Winston Wächter Fine Art, New York is pleased to announce Feeling Color, an exhibition of light sculptures by Los Angeles based artist, Matt Gagnon. This is the artist’s first solo exhibition with the New York gallery. Trained as an architect, Gagnon is deeply interested in the physicality of materials and their ability to conjure feelings along with memories. These works dig to unearth emotional frequencies of color, material, and texture by combining glass, metal, stone, wood, and concrete. The transformative light of the pieces, built by elements of surface and tone, invite the viewer into their glow.
Matt Gagnon has been creating variations of light forms for decades. His series, Stacks, is inspired by half lit skyscrapers at night that exposed the life inside and allow imagined narratives to be constructed. To create these striking towers, Gagnon layers bands of materials that vary in opacity, seeking moments where they harmonize. The exterior expression of each stack is dependent on the amount of ambient light present. A dark room will display the opaque pieces in the stack as a silhouette against the glow of the translucent pieces. The daytime neutralizes the interior lights and elevates the exterior color and texture. Ultimately, creating a dynamic experience for the viewer.

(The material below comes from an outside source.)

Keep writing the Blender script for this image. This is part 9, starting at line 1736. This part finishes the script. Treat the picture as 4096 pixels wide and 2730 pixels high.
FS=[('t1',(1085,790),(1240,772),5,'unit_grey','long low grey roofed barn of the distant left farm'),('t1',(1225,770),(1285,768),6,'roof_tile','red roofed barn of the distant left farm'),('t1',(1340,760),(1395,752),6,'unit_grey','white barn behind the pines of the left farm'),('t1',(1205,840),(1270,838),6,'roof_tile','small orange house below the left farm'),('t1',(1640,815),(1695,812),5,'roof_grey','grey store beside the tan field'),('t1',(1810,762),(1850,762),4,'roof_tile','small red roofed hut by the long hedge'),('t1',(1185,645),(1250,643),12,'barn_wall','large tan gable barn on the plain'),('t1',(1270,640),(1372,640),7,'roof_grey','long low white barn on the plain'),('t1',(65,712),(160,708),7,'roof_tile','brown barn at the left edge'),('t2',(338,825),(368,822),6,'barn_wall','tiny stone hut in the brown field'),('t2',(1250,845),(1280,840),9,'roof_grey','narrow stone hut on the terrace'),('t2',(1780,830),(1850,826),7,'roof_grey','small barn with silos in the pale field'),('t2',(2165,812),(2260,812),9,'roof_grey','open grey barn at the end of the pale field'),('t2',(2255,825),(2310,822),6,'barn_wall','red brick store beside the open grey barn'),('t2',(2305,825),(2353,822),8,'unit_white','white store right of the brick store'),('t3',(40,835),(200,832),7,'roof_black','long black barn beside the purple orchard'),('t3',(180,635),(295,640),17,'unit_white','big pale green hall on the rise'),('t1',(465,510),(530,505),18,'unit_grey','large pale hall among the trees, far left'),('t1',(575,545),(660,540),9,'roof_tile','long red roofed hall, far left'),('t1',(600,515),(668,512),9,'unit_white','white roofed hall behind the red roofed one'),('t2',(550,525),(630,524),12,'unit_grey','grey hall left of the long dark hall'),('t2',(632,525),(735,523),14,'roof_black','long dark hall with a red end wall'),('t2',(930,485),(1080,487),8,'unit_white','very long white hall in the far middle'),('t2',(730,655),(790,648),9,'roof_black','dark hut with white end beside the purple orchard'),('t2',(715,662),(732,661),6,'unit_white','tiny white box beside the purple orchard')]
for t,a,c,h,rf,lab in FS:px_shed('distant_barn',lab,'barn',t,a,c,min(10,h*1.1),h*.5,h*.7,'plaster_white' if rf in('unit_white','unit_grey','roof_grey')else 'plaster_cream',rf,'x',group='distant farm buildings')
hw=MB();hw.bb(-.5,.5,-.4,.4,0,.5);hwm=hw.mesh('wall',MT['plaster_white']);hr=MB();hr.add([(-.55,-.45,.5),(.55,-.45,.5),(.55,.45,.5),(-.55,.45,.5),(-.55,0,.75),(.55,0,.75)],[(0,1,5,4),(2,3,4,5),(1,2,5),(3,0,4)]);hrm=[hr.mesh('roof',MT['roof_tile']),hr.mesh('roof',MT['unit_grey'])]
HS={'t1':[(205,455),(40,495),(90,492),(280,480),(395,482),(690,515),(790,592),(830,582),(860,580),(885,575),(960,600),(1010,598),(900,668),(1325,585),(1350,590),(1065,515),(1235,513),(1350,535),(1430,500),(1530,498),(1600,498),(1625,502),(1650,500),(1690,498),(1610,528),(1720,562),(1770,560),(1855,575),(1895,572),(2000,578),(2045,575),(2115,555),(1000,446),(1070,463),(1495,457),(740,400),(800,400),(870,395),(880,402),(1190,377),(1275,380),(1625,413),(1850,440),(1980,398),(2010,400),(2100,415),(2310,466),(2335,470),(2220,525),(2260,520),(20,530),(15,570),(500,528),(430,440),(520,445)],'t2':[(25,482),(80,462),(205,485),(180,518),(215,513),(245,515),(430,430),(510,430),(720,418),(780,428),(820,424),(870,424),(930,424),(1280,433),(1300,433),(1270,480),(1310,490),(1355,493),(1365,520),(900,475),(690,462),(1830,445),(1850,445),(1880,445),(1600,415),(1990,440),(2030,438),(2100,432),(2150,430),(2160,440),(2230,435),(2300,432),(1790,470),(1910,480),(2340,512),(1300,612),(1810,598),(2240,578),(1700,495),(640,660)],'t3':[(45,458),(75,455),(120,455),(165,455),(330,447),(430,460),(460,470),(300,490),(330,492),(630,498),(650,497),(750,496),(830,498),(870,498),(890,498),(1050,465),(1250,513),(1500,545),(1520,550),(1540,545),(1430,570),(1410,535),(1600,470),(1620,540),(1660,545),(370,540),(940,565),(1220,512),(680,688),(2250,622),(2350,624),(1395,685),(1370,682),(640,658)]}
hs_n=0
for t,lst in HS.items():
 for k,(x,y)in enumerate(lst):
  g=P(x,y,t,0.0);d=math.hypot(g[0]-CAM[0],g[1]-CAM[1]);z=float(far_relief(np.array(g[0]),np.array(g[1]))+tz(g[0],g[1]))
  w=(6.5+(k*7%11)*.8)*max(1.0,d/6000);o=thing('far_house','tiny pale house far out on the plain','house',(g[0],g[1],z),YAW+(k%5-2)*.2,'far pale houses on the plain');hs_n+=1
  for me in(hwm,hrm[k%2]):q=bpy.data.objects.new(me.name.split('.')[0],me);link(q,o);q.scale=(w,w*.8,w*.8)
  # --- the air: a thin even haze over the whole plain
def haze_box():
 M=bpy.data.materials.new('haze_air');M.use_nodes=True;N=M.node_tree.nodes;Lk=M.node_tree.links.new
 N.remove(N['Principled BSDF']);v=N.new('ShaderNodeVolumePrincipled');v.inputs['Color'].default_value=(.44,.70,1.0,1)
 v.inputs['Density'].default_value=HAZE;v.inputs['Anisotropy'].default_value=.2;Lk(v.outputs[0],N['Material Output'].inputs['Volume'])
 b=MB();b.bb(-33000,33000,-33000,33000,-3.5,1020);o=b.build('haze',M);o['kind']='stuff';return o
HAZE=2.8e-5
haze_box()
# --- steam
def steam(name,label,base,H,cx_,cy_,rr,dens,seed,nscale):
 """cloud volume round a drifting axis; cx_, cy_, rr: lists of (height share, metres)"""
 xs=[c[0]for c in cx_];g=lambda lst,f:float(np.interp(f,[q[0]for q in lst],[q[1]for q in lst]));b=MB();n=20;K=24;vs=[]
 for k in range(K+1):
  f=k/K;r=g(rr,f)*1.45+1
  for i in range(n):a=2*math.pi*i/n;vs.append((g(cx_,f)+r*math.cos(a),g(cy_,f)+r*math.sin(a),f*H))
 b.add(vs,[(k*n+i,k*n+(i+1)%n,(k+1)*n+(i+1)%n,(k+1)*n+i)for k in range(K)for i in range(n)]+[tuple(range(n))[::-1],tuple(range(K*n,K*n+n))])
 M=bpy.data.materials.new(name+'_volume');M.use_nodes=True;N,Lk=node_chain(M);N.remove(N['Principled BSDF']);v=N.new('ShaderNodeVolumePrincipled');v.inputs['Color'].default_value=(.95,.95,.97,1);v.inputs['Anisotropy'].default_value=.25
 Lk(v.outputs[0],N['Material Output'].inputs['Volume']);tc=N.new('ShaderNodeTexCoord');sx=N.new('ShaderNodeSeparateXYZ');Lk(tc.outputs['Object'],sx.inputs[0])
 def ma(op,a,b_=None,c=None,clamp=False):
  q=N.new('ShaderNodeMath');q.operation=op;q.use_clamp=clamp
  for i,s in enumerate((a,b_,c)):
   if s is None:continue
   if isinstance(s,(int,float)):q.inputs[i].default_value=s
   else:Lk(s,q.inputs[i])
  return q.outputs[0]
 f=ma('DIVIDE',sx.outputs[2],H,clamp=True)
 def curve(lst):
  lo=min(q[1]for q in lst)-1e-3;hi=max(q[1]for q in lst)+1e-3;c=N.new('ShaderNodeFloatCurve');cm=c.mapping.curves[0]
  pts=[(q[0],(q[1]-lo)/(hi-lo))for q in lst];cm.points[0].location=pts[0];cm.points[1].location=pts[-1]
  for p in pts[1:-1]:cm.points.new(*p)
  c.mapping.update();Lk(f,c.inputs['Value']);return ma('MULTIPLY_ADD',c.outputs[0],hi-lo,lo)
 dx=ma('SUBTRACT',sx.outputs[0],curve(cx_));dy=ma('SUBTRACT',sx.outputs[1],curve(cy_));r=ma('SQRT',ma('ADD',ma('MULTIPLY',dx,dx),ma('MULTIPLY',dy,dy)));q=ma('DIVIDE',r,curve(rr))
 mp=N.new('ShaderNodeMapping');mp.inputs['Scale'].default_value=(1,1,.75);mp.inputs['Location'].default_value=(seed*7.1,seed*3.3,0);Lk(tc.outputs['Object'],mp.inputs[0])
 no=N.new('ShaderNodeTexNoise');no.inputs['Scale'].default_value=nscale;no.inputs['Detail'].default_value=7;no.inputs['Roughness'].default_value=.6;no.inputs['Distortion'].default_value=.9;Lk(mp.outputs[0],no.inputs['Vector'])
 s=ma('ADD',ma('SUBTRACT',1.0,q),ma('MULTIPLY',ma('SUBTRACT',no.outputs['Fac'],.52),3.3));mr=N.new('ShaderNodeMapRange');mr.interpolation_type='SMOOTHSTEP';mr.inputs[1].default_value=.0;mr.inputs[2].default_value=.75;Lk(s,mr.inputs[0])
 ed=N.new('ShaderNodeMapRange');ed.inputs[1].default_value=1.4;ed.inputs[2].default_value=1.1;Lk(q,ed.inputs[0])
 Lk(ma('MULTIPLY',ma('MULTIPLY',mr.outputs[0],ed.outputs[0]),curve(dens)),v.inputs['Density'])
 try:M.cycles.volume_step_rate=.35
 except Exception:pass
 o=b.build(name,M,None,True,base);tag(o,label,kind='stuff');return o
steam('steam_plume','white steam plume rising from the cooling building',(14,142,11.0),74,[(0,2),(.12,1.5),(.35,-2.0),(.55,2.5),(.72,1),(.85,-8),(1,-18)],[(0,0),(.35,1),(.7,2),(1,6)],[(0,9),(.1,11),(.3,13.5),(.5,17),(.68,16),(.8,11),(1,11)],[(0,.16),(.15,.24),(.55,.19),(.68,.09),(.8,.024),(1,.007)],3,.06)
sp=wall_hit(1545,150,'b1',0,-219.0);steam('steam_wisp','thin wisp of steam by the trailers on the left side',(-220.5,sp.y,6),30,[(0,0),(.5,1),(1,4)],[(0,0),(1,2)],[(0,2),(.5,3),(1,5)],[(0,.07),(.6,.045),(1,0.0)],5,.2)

Continuing on the artist’s interest in challenging the boundaries between interior and exterior, this exhibition debuts Gagnon’s new sculptural works titled, Volcanoes. These pieces explore notions of interiority. Is it safety, warmth and comfort or the unseen, unknowable and hidden away? They are vessels filled with potential, suggesting a notion of mystery and wonder. The rock-like exteriors are filled with a deep saturated light meant to be a visual offering; a moment for contemplation and reflection.
While the practice of architecture is often based on meticulous planning and problem solving, Matt Gagnon works intuitively to put together different material and textures to show the subtle ways that the built environment shapes our lives. Burnt orange may evoke desert landscapes or home interiors of the 1960s, concrete may feel chic and modern or brutalist and industrial. The layered works feel like volcanic core samples, extracted for study from a particular place and time.

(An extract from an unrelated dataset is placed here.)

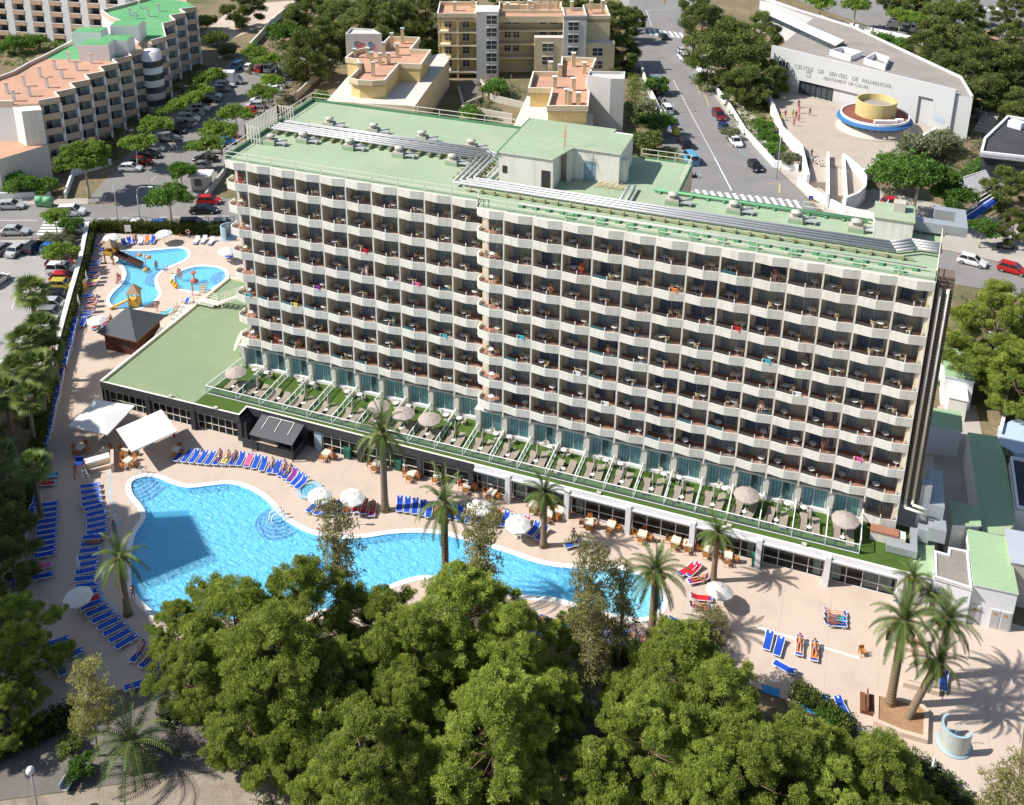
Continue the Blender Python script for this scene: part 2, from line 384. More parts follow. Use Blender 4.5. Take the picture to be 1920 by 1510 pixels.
def post_rail(b,k,sec,r):
    """white post on the point of the band and clear glass above the band"""
    w,x0,y0=(WR,0.0,0.0) if sec=='R' else (WL,XL,YL)
    a=x0+k*w; z=PT(r) if r<9 else 5.05
    tip=(a+.52*w,y0-.17); l=(a+.08 if k else a+.3,y0+(.06 if k else .12)); rr=(a+w-.08,y0+.06)
    b.box(tip[0]-.045,tip[0]+.045,tip[1]-.03,tip[1]+.06,z-.02,z+.42,0)
    if sec=='R' and k>3: b.box(a+w-.085,a+w-.0,y0-.015,y0+.07,z-.02,z+.5,0)
    for p,q in ((l,tip),(tip,rr)):
        tl=1 if rnd.random()>(.26 if 3<r<9 and k<9 else .02) else 2
        b.face([(p[0],p[1],z+.02),(q[0],q[1],z+.02),(q[0],q[1],z+.36),(p[0],p[1],z+.36)],tl)
restp=MB()
for sec in 'LR':
    w,x0,y0,n=(WR,0.0,0.0,14) if sec=='R' else (WL,XL,YL,10)
    for r in range(1,9):
        for k in range(n):
            z=PT(r)-.42; me=rnd.choice(WC) if k==0 else rnd.choice(WM)
            off=(x0+k*w+(.98 if k==0 else .42),y0+1.63,z+.02)
            if sec=='R' and k>0 and not (k==13 and r>4):
                o=bpy.data.objects.new('balcony_window',me); COL.objects.link(o); o.location=off; o.parent=hotel
                b=MB(); post_rail(b,k,sec,r); b.build('balcony_railing',[M_white,M_balg,M_balt],hotel)
            else:
                merge(me,off,rest); post_rail(restp,k,sec,r)
tag(rest.build('balcony_window',restm,hotel),kind='stuff'); tag(restp.build('balcony_railing',[M_white,M_balg,M_balt],hotel),kind='stuff')
# terrace level: tall teal-curtained windows between cream piers
M_tg=glass_mat('aqua_terrace_glass',(.34,.60,.62),.05,.14)  # aqua tint stands in for lawn and sky mirrored in the panes
TW=[win_mesh(v,2.2,2.15,s,True) for v,s in ((0,1),(0,2),(3,3))]
for sec in 'LR':
    w,x0,y0,n=(WR,0.0,0.0,13) if sec=='R' else (WL,XL,YL,10)
    for k in range(n):
        o=bpy.data.objects.new('terrace_window',rnd.choice(TW)); COL.objects.link(o); o.location=(x0+k*w+.42,y0+.88,3.78); o.parent=hotel
        p=MB(); x=x0+k*w+.05; q=y0
        p.add([(x-.28,q+1.66,3.4),(x-.2,q+.50,3.4),(x+.2,q+.50,3.4),(x+.34,q+1.66,3.4),(x-.28,q+1.66,6.4),(x-.34,q+.25,6.4),(x+.34,q+.25,6.4),(x+.34,q+1.66,6.4)],MB.BF); p.build('terrace_pier',[M_cream],hotel)
    s=MB(); s.box(x0+.3,x0+n*w,y0+.3,y0+1.64,6.25,6.42); s.build('terrace_soffit',[M_cream],hotel)
    s=MB(); s.box(x0+.36,x0+n*w-.05,y0+.955,y0+1.64,3.42,6.24,0); s.box(x0+.4,x0+n*w-.06,y0+.62,y0+.95,3.42,3.77,1); s.build('terrace_wall',[M_cream,M_white],hotel)
# end bay at terrace level: one more balcony
p=MB(); p.ribbon([(38.75,.9),(38.75,.05),(40.3,-.2),(41.73,.0)],.12,4.15,5.05); p.box(38.8,41.7,.13,1.6,4.0,4.2,1); p.build('balcony_parapet',[M_cream,M_tile],hotel)
merge(WM[0],(39.1,1.62,4.3),rest2:=MB()); rest2.build('balcony_window',restm,hotel)
b=MB(); post_rail(b,13,'R',9); b.build('balcony_railing',[M_white,M_balg,M_balt],hotel)
# duct tower on the right-hand end
p=MB(); p.box(41.95,43.25,.75,2.2,6.5,30.3); p.build('duct_tower',[M_brown],hotel)
p=MB()
for x in (42.25,42.85): p.tube((x,.62,7.2),(x,.62,29.2),.13,n=8)
p.path([(42.25,.62,7.25),(42.25,.2,6.6),(44.2,.2,6.3)],.13); p.path([(42.85,.62,7.25),(42.85,.3,7.0),(44.3,.3,6.75)],.13)
p.build('riser_pipe',[M_rail],hotel)
# roof
R=30.0
p=MB(); p.prism([(XL+.1,YL+.1),(-.1,YL+.1),(.05,.2),(41.8,.2),(42.5,10.75),(18.1,10.75),(18.1,18.3),(-1.1,18.3),(-1.1,22),(XL-.4,22)],29.885,R,1,0); p.build('roof',[M_roof,M_cream],hotel)
p=MB(); p.ribbon([(XL+.08,YL+.5),(XL-.38,21.9)],-.18,R-.1,R+.35,0); p.ribbon([(XL-.38,21.9),(-1.2,21.9)],-.16,R-.1,R+.28,0); p.ribbon([(12.2,18.2),(18.0,18.2),(18.0,10.65),(36.4,10.65)],-.12,R-.1,R+.16,0); p.build('roof_upstand',[M_roofdk],hotel)
p=MB()
def rail(b,pts,z,h,step,m=0,r=.03,two=True):
    for a,c in zip(pts,pts[1:]):
        n=max(1,round((Vector(c)-Vector(a)).length/step))
        for i in range(n+1):
            q=Vector(a).lerp(Vector(c),i/n); b.box(q.x-r,q.x+r,q.y-r,q.y+r,z,z+h,m)
        for zz in ((z+h,z+h*.5) if two else (z+h,)): b.beam((a[0],a[1],zz),(c[0],c[1],zz),2*r,2*r,m)
rail(p,[(XL+.2,YL+.2),(-.25,YL+.2)],R,1.0,WL); rail(p,[(-.25,YL+.2),(.25,.25)],R,1.0,2); rail(p,[(.25,.25),(41.7,.25)],R,1.0,WR); rail(p,[(41.7,.25),(42.4,9)],R,1.0,3); rail(p,[(XL+.1,YL+.3),(XL-.3,21.8),(-1.5,21.8)],R,1.1,3.0); rail(p,[(12.4,18.1),(17.9,18.1),(17.9,11.3)],R,1.1,2.0); rail(p,[(30,10.55),(36,10.55)],R,1.0,2.0)
p.build('roof_railing',[M_rail],hotel)
# insulated pipe runs
def pipe_run(pts,n,gap,r,z,name='roof_pipe'):
    q=[Vector(a) for a in pts]; offs=[]
    for i in range(len(q)):
        d1=(q[i]-q[max(0,i-1)]); d2=(q[min(len(q)-1,i+1)]-q[i])
        if d1.length<1e-6: d1=d2
        if d2.length<1e-6: d2=d1
        n1=Vector((-d1.y,d1.x)).normalized(); n2=Vector((-d2.y,d2.x)).normalized(); m=(n1+n2).normalized(); offs.append(m/max(.4,m.dot(n1)))
    for k in range(n):
        b=MB(); o=(k-(n-1)/2)*gap; b.path([(a.x+f.x*o,a.y+f.y*o,z) for a,f in zip(q,offs)],r,8); b.build(name,[M_silver],hotel)
pipe_run([(-29.7,11.2),(-3.0,11.2),(-3.0,4.45),(38.2,4.45),(40.0,5.6),(42.3,5.6)],4,.54,.14,30.62)
pipe_run([(-29.2,13.1),(-3.5,13.0),(-2.1,11.8)],2,.4,.11,30.55)
pipe_run([(13.4,5.6),(13.4,9.5)],2,.6,.14,30.5); pipe_run([(-.9,6.2),(-.9,10.6)],2,.5,.13,30.5)
sup=MB()
for i in range(22): x=-28.5+i*1.2; sup.box(x-.07,x+.07,9.9,13.6,R,R+.42)
for i in range(5): y=5.4+i*1.2; sup.box(-4.6,-1.5,y-.07,y+.07,R,R+.42)
for i in range(32): x=-1.9+i*1.32; sup.box(x-.13,x+.13,3.1,3.45,R,R+.44); sup.box(x-.13,x+.13,5.3,5.6,R,R+.44)
for y in (3.28,5.45): sup.box(-2.5,40,y-.06,y+.06,R+.2,R+.34)
sup.build('pipe_support',[M_oliv],hotel)
pipe_run([(3.9,1.75),(41,1.75)],1,.1,.07,30.35,'thin_roof_pipe'); 
b=MB(); b.tube((15.5,9.75,30.3),(36.0,9.75,30.3),.15,n=8); b.build('green_roof_pipe',[M_grn],hotel)
for i in range(13):
    b=MB(); x=16.2+i*1.6; b.box(x-.12,x+.12,9.4,10.1,R,R+.2); b.build('pipe_foot',[M_grn],hotel)
rg=random.Random(3)
for i in range(27):
    b=MB(); x=4.2+i*1.38; b.box(x-.22,x+.22,1.45,2.0,R,R+.3); b.build('pipe_foot',[M_grn],hotel)
for i in range(11):
    b=MB(); x=9.5+i*2.9+rg.uniform(-.3,.3); l=.42; b.box(x-l,x+l,.75,1.15,R,R+.35); b.box(x-l+.1,x+l-.1,.8,1.1,R+.35,R+.45); b.build('roof_cabinet',[M_grn],hotel)
for x,y in ((-27.6,7.4),(-24.5,9.2),(-24.1,14.6),(-18.3,14.6),(-18.6,9.2),(-12.5,9.2),(-12.1,14.4),(-6.2,9.2),(-5.9,13.9),(17.9,7.7),(23.8,7.8),(29.6,7.8),(35.0,7.8)):
    b=MB(); b.box(x-.7,x+.7,y-.55,y+.55,R,R+.45,0); b.box(x-.62,x+.62,y-.47,y+.47,R+.45,R+.62,1); b.lathe([(.34,.62),(.34,.95),(.52,.97),(.5,1.1),(.2,1.2),(0,1.22)],(x,y,R),12,1)
    b.box(x+.75,x+1.9,y-.3,y+.3,R+.28,R+.40,2); b.box(x+.8,x+.9,y-.3,y+.3,R,R+.28,2); b.box(x+1.7,x+1.8,y-.3,y+.3,R,R+.28,2); b.tube((x+.5,y,R+.55),(x+1.8,y+.5,R+.5),.1,n=6,m=2)
    b.build('roof_vent',[M_roof,M_conc,M_silver],hotel)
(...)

Matt Gagnon studied architecture at Cornell University then worked for Gaetano Pesce and Frank Gehry. In 2002 Matt started his own studio in Brooklyn, NY to pursue design and making at all scales. Over the years, Matt has taught design at Otis College of Art and Parsons School of Constructed Environments. He has been invited to speak at Savannah College of Art and Design, Cornell University, Woodbury School of Architecture, City College of New York and University of Central Oklahoma. His work has been featured in publications such as The New York Times, Metropolis, AD Magazine, Surface and Interior Design and has been exhibited internationally. In 2010, Matt moved the studio to Los Angeles.